- **TASK OBJECTIVE**: Retype the opening lines of the listing below, ending with the line that contains "b.build('gear_lever', 'chrome', t)", and leave out any pictures.
____
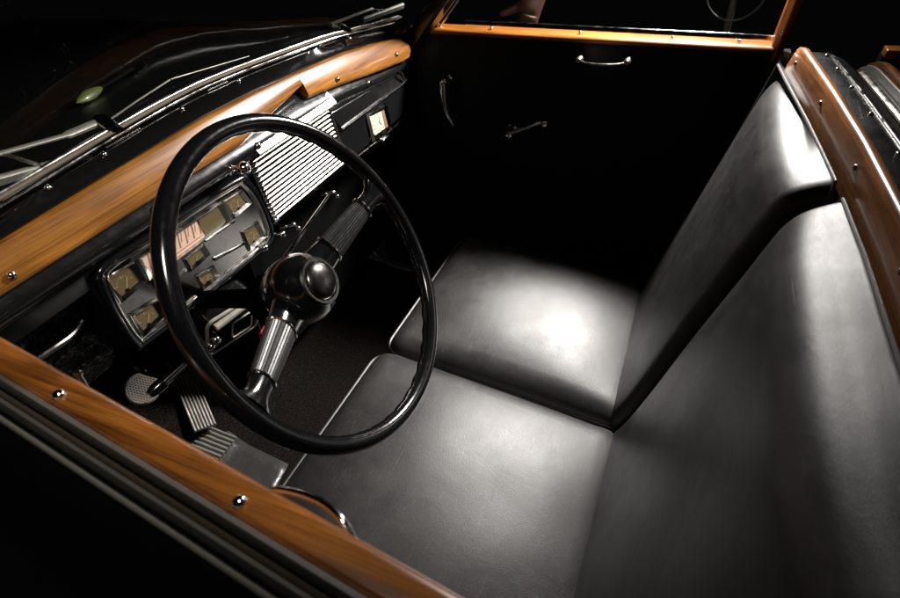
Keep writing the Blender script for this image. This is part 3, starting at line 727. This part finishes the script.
for sgn in (1, -1):
    D = E1 * sgn
    p0 = HC + n * 0.004 + D * 0.038; p1 = WC + D * 0.212 - n * 0.002
    ax = (p1 - p0).normalized(); side = ax.cross(n).normalized(); up = side.cross(ax)
    L = (p1 - p0).length
    def sec(s, hw, ht, seg=28, ribs=0.0):
        c = p0 + ax * (L * s); out_ = []
        for k in range(seg):
            a = 2 * math.pi * k / seg
            q = 1 + ribs * (1 if k % 2 else -1)
            out_.append(c + side * hw * math.cos(a) * q + up * ht * math.sin(a) * q)
        return out_
    b = MB(); b.loft([sec(s, hw, ht) for s, hw, ht in ((0.0, 0.027, 0.018), (0.22, 0.0225, 0.015))] + [sec(0.26, 0.0215, 0.0145)]); 
    sp = b.build('spoke', 'bakelite', t, smooth=60)
    b = MB(); b.loft([sec(s, 0.0222 - 0.0050 * (s - 0.25) / 0.53, 0.0148 - 0.003 * (s - 0.25) / 0.53, 64, 0.022) for s in (0.25, 0.4, 0.55, 0.7, 0.78)]); b.build('ribbed_sleeve', 'steel' if sgn > 0 else 'steel_dark', sp, smooth=15)
    b = MB(); b.loft([sec(s, hw, ht) for s, hw, ht in ((0.77, 0.0165, 0.0118), (0.84, 0.0150, 0.0108), (0.90, 0.0155, 0.0105), (0.95, 0.0195, 0.0105), (1.0, 0.030, 0.0100))]); b.build('spoke_end', 'bakelite', sp, smooth=60)
    for s, hw, ht in ((0.255, 0.0228, 0.0154), (0.775, 0.0178, 0.0126)):
        b = MB(); b.tube(sec(s, hw, ht), 0.0016, 8, closed=True); b.build('ring', 'chrome', sp)

t = thing('steering_column', 'black steering column running under the dashboard with thin chrome gear lever', 'steering column', (0.35, 0.7, 0.8))
cb = HC - n * 0.040; ca_ = V((0.045, 0.257, -0.112)).normalized()
b = MB(); b.lathe([(0.040, 0), (0.038, 0.03), (0.032, 0.045), (0.022, 0.06), (0.016, 0.09), (0.0145, 0.30), (0.0145, 0.60)], cb, ca_, 28); b.build('column_tube', 'column', t, smooth=50)
b = MB()
b.tube([V((0.30, 0.50, 0.925)) + V((0.02, 0.02, -0.02)), V((0.36, 0.565, 0.885)), V((0.4, 0.575, 0.885)), V((0.58, 0.60, 0.900))], [0.004, 0.004, 0.0036, 0.0028], 8)
b.build('gear_lever', 'chrome', t)

# ------------------------------------------------------------------ windscreen
GX = [(-0.06, 0.775), (0.19, 0.795), (0.4, 0.825), (0.6, 0.842), (0.8, 0.820), (0.95, 0.795), (1.1, 0.768), (1.225, 0.752)]
def gy(x):                                   # smooth curve of the windscreen foot
    s = 0
    for k in range(-3, 4): s += interp(GX, x + 0.035 * k)
    return s / 7
def gz(x): return interp([(-0.06, 1.043), (0.6, 1.052), (0.95, 1.046), (1.225, 1.026)], x)
t = thing('windscreen', 'sloping windscreen with chrome and black lower frame above the dashboard', 'windscreen', (0.6, 0.82, 1.04))
xs = [-0.06 + 1.285 * i / 50 for i in range(51)]
b = MB()
def garn(x):
    y, z = gy(x), gz(x); wz = interp(hi, x); wyv = wy(wz) + 0.004
    return [(x, wyv, wz - 0.014), (x, wyv - 0.001, wz + 0.001), (x, wyv + 0.006, wz + 0.007), (x, (wyv + y) / 2, (wz + z) / 2 + 0.008), (x, y - 0.010, z - 0.001), (x, y - 0.004, z - 0.004), (x, y + 0.03, z - 0.03)]
b.sweep_x(garn, xs); ga = b.build('garnish_rail', 'paint', t, smooth=50)
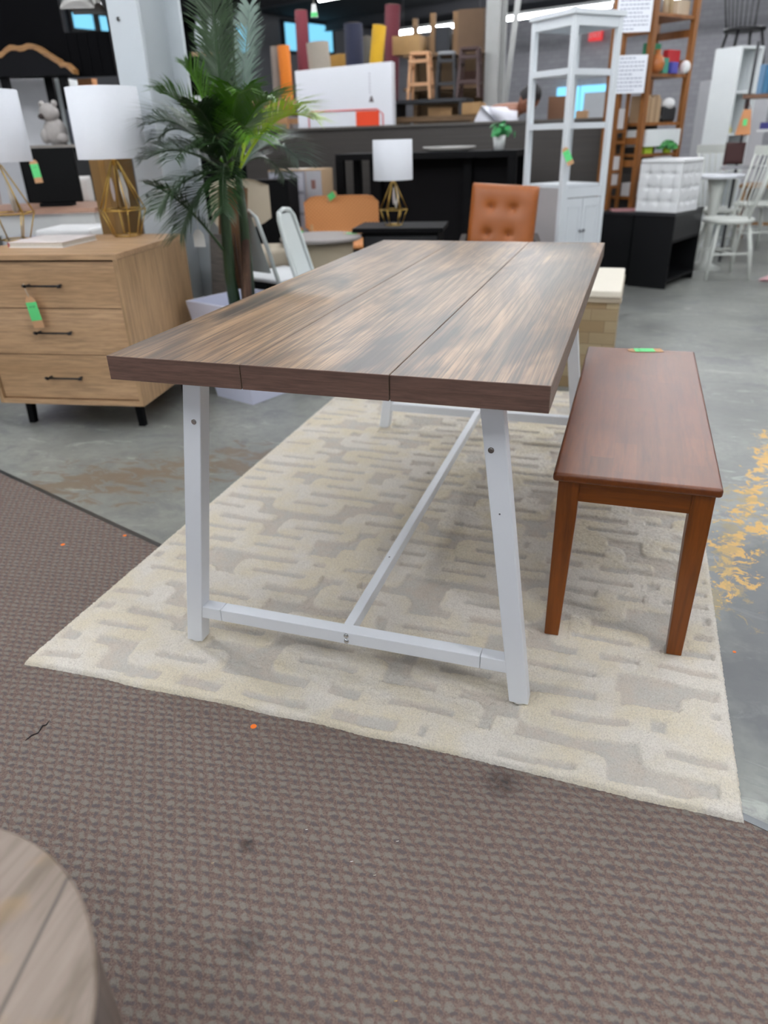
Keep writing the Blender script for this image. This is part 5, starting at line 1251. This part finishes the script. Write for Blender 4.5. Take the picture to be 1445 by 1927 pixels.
# desk with monitor
a = ATZ(0,405,.75); b = ATZ(178,372,.75); 
dka = math.atan2(b.y-a.y,b.x-a.x); ds2 = thing('writing_desk','white desk with pinkish wood top behind the dresser','desk',AT(95,385,4.5).xy.to_3d(),radians(20)); 
MB().box(-.75,-.10,.79,.28,.45,.815).build('desk_top', wood('desk_top','#a07a66','#b48e78','#aa8470','x',1,.4,.05), ds2)
MB().box(-.73,-.08,.68,.26,.43,.7895).build('apron', P('#c9c9c6',.5), ds2)
for x in (-.71,.24):
    for y in (-.06,.41): MB().box(x-.022,y-.022,0,x+.022,y+.022,.6795).build('leg', P('#d4d4d2',.5), ds2)
mo = thing('monitor','black flat screen monitor leaning on the white desk','monitor',on(ds2,.00,.10,.8155),radians(22)); z2 = AT(100,278,4.65).z-.8155
MB().box(-.15,0,.02,.15,.03,z2).build('screen', P('#050506',.5,spec=.15), mo, bevel=.004); MB().box(-.09,-.03,0,.09,.07,.0195).build('stand', BLACK, mo)
price_tag('kraft tag with green sticker hanging on the black monitor', on(mo,-.08,-.006,z2*.80), (0,radians(-4),radians(22)), 1.9, [(0,0,0),(0,.003,.03),(0,.006,.06)], group='kraft price tags')
uch = thing('cushion_chair','off white cushioned chair back behind the right dresser lamp','chair',on(ds2,-.02,.50,0),radians(20))
cq = cushion(.22,.16,.10,[],20,16).build('backrest', P('#cfccc8',.8), uch); cq.location = (0,0,.80)
MB().box(-.16,.06,.50,.16,.24,.58).build('seat', P('#d5d3cf',.8), uch, bevel=.02)
MB().box(-.012,.055,.5,.012,.07,.86).build('back_support', WHITE2, uch)
for x in (-.13,.13):
    for y in (.08,.22): MB().cyl((x*1.1,y,0),(x,y,.4995),.012,n=10).build('leg', WHITE2, uch)
price_tag('kraft tag with green sticker on the off white cushioned chair back', on(uch,-.05,-.062,.935), (0,0,radians(16)), 1.5, group='kraft price tags')
wb2 = thing('white_bench','white padded low bench behind the book on the dresser','bench',AT(125,440,4.15).xy.to_3d(),radians(14))
zz2 = AT(125,430,4.15).z
MB().box(-.15,-.05,zz2-.05,.16,.25,zz2).build('seat', P('#e3e3e3',.5), wb2, bevel=.015); MB().box(-.14,-.04,zz2-.09,.15,.24,zz2-.0505).build('frame', P('#85857c',.5), wb2)
for x in (-.12,.13):
    for y in (-.02,.22): MB().bar((x,y,0),(x,y,zz2-.0905),.03,.03).build('leg', P('#cfcfcc',.5), wb2)
lb2 = tag(MB().box(-.14,-.1,0,.14,.1,.62).build('lilac_box', P('#b9b6c9',.5,var=.05), None, bevel=.006),'pale lilac box behind the left lamp base','box',loc=AT(15,455,4.2).xy.to_3d(),rotz=radians(14))
# shelf rack between column and palm, with white vases
p = AT(372,110,5.6); bs_ = thing('black_rack','black metal shelf rack between the white column and the palm','rack',(p.x,p.y,0),YV)
zs = [AT(372,v,5.6).z for v in (250,152,100,20)]
for x in (-.19,.19):
    for y in (0,.25): MB().bar((x,y,0),(x,y,zs[-1]+.4),.03,.03).build('post', DKW, bs_)
for z in zs: MB().box(-.2,-.01,z-.02,.2,.26,z).build('shelf', DKW, bs_)
MB().box(-.2,.262,.6,.2,.27,zs[-1]+.4).build('back_panel', DKW, bs_)
MB().box(-.03,-.03,zs[2]-.0195,.20,-.011,zs[2]+.003).build('front_edge', P('#a88a68',.6), bs_)
for k, (x, w2, h2) in enumerate(((-.13,.03,.24),(.02,.035,.22),(.095,.026,.2),(.15,.018,.19))):
    tag(MB().lathe([(w2*.7,0),(w2,h2*.35),(w2*.9,h2*.6),(w2*.35,h2*.72),(w2*.6,h2*.85),(w2*.5,h2)],18).build('vase', P('#dfe6ee',.2)), ['tall white vase at the left of the black rack','white vase in the middle of the black rack','white vase right of the middle one on the black rack','small white vase at the right end of the black rack'][k], 'vase', 'white vases on the black rack', on(bs_,x,.06,zs[2]+.0005))
boxthing('white_tub','white tub on the lower shelf of the black rack','box',bs_,.02,.1,zs[1]-.0-.0,.22,.18,.0,'#d0d0d0') if False else None
boxthing('white_carton','white carton on the shelf of the black rack seen above the palm fronds','box',bs_,-.07,.1,zs[0],.18,.18,.22,'#c6c8ca')
# curved grey lamp arm upper left
p = AT(150,0,4.4); la = thing('arc_lamp','grey curved lamp head hanging at the top left','lamp',(p.x,p.y,0),YV)
q = MB().tube([(-.09,0,AT(130,30,4.4).z-.0),(-.085,0,p.z-.0),(-.05,0,p.z+.05),(.06,0,p.z+.05)],.0,8) if False else None
zt2 = AT(150,22,4.4).z
q = MB(); q.grid(lambda u,v: (-.075+.17*u, .09*cos(v*pi), zt2+ (.035+.07*sin(u*pi)**.5)*sin(v*pi)), 16, 14); q.grid(lambda u,v: (-.07+.16*u, .08*cos(v*pi), zt2+(.03+.06*sin(u*pi)**.5)*sin(v*pi)), 16, 14)
q.build('lamp_head', P('#6f6d6a',.35,.5), la); MB().tube([(0.02,.0,zt2+.10),(0.06,.1,zt2+.5),(.0,.4,zt2+.55),(.0,.5,.0)],.01,8).build('arm', P('#3a3a3c',.4), la); MB().lathe([(.12,0),(.12,.02),(.02,.03)],20,c=(0,.5,0)).build('base', BLACK, la)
____
- **TASK ANSWER**:
Keep writing the Blender script for this image. This is part 3, starting at line 727. This part finishes the script.
for sgn in (1, -1):
    D = E1 * sgn
    p0 = HC + n * 0.004 + D * 0.038; p1 = WC + D * 0.212 - n * 0.002
    ax = (p1 - p0).normalized(); side = ax.cross(n).normalized(); up = side.cross(ax)
    L = (p1 - p0).length
    def sec(s, hw, ht, seg=28, ribs=0.0):
        c = p0 + ax * (L * s); out_ = []
        for k in range(seg):
            a = 2 * math.pi * k / seg
            q = 1 + ribs * (1 if k % 2 else -1)
            out_.append(c + side * hw * math.cos(a) * q + up * ht * math.sin(a) * q)
        return out_
    b = MB(); b.loft([sec(s, hw, ht) for s, hw, ht in ((0.0, 0.027, 0.018), (0.22, 0.0225, 0.015))] + [sec(0.26, 0.0215, 0.0145)]); 
    sp = b.build('spoke', 'bakelite', t, smooth=60)
    b = MB(); b.loft([sec(s, 0.0222 - 0.0050 * (s - 0.25) / 0.53, 0.0148 - 0.003 * (s - 0.25) / 0.53, 64, 0.022) for s in (0.25, 0.4, 0.55, 0.7, 0.78)]); b.build('ribbed_sleeve', 'steel' if sgn > 0 else 'steel_dark', sp, smooth=15)
    b = MB(); b.loft([sec(s, hw, ht) for s, hw, ht in ((0.77, 0.0165, 0.0118), (0.84, 0.0150, 0.0108), (0.90, 0.0155, 0.0105), (0.95, 0.0195, 0.0105), (1.0, 0.030, 0.0100))]); b.build('spoke_end', 'bakelite', sp, smooth=60)
    for s, hw, ht in ((0.255, 0.0228, 0.0154), (0.775, 0.0178, 0.0126)):
        b = MB(); b.tube(sec(s, hw, ht), 0.0016, 8, closed=True); b.build('ring', 'chrome', sp)

t = thing('steering_column', 'black steering column running under the dashboard with thin chrome gear lever', 'steering column', (0.35, 0.7, 0.8))
cb = HC - n * 0.040; ca_ = V((0.045, 0.257, -0.112)).normalized()
b = MB(); b.lathe([(0.040, 0), (0.038, 0.03), (0.032, 0.045), (0.022, 0.06), (0.016, 0.09), (0.0145, 0.30), (0.0145, 0.60)], cb, ca_, 28); b.build('column_tube', 'column', t, smooth=50)
b = MB()
b.tube([V((0.30, 0.50, 0.925)) + V((0.02, 0.02, -0.02)), V((0.36, 0.565, 0.885)), V((0.4, 0.575, 0.885)), V((0.58, 0.60, 0.900))], [0.004, 0.004, 0.0036, 0.0028], 8)
b.build('gear_lever', 'chrome', t)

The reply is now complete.